On Tuesday, July 29, 2003, at 12:48 PM, Guy Harris wrote:
Some comments:
Some more comments:
1) "long" should not be used in data structures that correspond to data
from a file, as "long" is 32 bits on some platforms supported by
Ethereal and 64 bits on others. I changed the record data structures
in 5views.c to use "guint32" for 32-bit quantities and "guint16 for
16-bit quantities - those are also discussed in the "Portability"

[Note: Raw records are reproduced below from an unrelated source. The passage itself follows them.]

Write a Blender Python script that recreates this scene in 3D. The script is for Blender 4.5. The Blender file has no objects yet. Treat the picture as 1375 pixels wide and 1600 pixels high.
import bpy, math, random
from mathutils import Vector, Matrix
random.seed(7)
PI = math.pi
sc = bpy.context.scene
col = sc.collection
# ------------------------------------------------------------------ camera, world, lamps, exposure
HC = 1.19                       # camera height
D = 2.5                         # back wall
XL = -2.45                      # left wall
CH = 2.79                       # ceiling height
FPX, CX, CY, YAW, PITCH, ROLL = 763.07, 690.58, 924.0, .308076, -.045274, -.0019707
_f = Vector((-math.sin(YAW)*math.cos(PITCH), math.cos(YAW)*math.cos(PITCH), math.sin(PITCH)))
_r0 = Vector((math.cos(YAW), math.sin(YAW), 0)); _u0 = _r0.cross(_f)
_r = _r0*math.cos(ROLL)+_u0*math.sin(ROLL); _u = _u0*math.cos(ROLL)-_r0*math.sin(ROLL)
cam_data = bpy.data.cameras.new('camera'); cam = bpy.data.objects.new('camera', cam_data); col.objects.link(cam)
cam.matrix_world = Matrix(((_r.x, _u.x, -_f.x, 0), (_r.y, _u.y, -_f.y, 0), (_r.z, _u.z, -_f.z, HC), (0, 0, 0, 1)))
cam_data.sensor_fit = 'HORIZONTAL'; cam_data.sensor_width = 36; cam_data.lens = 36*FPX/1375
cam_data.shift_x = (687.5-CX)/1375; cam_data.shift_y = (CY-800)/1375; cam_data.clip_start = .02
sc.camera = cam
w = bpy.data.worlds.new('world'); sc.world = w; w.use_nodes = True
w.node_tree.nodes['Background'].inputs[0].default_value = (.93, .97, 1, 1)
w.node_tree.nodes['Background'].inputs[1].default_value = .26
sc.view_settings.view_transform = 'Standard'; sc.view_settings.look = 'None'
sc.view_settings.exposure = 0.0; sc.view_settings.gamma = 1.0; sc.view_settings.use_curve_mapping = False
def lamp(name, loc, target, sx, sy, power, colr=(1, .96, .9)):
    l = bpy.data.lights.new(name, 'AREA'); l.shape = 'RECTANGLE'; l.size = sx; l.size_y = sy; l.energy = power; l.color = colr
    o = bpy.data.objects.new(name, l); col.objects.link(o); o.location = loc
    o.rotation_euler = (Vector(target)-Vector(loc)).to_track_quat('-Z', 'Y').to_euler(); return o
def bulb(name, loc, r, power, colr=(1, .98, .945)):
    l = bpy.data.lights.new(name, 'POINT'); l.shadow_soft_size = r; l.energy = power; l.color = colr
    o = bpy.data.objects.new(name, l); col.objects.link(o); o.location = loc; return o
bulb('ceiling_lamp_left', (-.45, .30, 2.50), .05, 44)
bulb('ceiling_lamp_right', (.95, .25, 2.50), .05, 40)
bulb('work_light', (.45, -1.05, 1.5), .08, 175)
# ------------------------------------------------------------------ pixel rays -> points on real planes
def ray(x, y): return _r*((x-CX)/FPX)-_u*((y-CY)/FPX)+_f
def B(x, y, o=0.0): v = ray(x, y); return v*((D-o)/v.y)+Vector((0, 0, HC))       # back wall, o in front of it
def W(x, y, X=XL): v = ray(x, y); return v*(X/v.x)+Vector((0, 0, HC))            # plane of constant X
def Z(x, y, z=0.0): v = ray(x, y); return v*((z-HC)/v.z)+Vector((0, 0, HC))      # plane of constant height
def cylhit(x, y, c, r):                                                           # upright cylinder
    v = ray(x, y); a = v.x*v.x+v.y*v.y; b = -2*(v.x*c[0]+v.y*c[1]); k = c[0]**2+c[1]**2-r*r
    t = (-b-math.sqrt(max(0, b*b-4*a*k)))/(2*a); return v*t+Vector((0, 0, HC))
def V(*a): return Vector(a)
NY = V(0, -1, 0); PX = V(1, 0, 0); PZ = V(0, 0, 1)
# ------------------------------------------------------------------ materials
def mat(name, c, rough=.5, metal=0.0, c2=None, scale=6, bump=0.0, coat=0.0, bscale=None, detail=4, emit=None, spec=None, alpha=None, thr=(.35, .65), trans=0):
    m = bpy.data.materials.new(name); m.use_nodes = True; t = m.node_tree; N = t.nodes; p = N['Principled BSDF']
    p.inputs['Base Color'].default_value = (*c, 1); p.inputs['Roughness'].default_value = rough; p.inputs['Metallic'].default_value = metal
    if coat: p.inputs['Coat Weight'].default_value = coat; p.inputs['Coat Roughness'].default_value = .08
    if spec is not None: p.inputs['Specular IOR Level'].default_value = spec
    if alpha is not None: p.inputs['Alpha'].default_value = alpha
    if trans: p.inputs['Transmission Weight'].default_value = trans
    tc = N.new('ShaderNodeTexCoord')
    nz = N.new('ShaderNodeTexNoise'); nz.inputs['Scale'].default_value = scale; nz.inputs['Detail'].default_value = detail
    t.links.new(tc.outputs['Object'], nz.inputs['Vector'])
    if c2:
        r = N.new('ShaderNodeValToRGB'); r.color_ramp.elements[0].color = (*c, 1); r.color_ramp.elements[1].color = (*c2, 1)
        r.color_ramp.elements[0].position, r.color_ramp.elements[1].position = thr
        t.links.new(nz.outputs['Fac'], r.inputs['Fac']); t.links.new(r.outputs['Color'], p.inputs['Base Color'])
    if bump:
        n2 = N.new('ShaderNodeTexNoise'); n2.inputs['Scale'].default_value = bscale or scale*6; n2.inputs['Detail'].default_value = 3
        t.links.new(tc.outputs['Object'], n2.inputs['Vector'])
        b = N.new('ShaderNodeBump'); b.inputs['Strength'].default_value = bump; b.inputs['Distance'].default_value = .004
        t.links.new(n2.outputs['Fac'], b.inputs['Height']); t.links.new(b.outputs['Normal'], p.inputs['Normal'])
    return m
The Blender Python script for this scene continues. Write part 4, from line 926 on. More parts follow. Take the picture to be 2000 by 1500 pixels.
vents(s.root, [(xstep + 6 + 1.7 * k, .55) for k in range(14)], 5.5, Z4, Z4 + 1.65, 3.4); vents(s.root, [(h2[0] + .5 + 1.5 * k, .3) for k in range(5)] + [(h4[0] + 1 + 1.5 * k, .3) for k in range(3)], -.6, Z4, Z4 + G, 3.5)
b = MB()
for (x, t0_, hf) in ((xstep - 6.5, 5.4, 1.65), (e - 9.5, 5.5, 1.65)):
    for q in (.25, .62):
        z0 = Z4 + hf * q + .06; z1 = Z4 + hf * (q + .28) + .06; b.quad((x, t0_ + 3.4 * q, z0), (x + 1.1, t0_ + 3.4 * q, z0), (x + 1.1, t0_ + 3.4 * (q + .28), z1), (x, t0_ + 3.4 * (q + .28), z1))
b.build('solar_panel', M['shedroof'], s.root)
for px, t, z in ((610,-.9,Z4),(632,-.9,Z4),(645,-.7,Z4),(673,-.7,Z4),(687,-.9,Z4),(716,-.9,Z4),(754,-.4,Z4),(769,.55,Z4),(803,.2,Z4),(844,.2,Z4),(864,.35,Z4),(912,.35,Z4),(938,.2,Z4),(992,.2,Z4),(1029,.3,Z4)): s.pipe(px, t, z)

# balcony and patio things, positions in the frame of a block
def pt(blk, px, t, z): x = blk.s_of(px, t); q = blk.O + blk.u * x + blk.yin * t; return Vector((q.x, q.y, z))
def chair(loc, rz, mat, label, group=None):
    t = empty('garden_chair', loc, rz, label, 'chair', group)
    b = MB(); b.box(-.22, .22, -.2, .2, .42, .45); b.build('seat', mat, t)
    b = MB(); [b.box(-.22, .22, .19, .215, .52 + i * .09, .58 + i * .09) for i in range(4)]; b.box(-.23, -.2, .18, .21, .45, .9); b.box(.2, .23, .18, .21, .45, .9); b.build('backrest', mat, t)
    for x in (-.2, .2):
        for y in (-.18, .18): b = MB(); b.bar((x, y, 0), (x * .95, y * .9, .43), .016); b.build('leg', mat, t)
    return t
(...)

section of "doc/README.developer".
2) It was unable to read your sample file on my machine:
[gharris:cmd/ethereal/wiretap] gharris% uname -p
powerpc
PowerPC processors *can* run in little-endian mode, but this one
doesn't run in that mode:
[gharris:cmd/ethereal/wiretap] gharris% uname -s
Darwin
You can't assume that numerical data items in a file are in the same
byte order as the processor on which you're reading the file - you have
to convert from the byte order in the file (little-endian, in your
case) to the host byte order, using the "phto..." and "pleto..."
macros.
Similarly, you have to convert *from* the host byte order *to* the
appropriate byte order when *writing* a file.
3) "wtap_dump_close()" will free any opaque pointer you put into a
"wtap_dumper" structure - you don't need to free it yourself in your
close routine and, if you do, the item pointed to by that pointer will
be freed twice.
I've checked in fixes for those problems.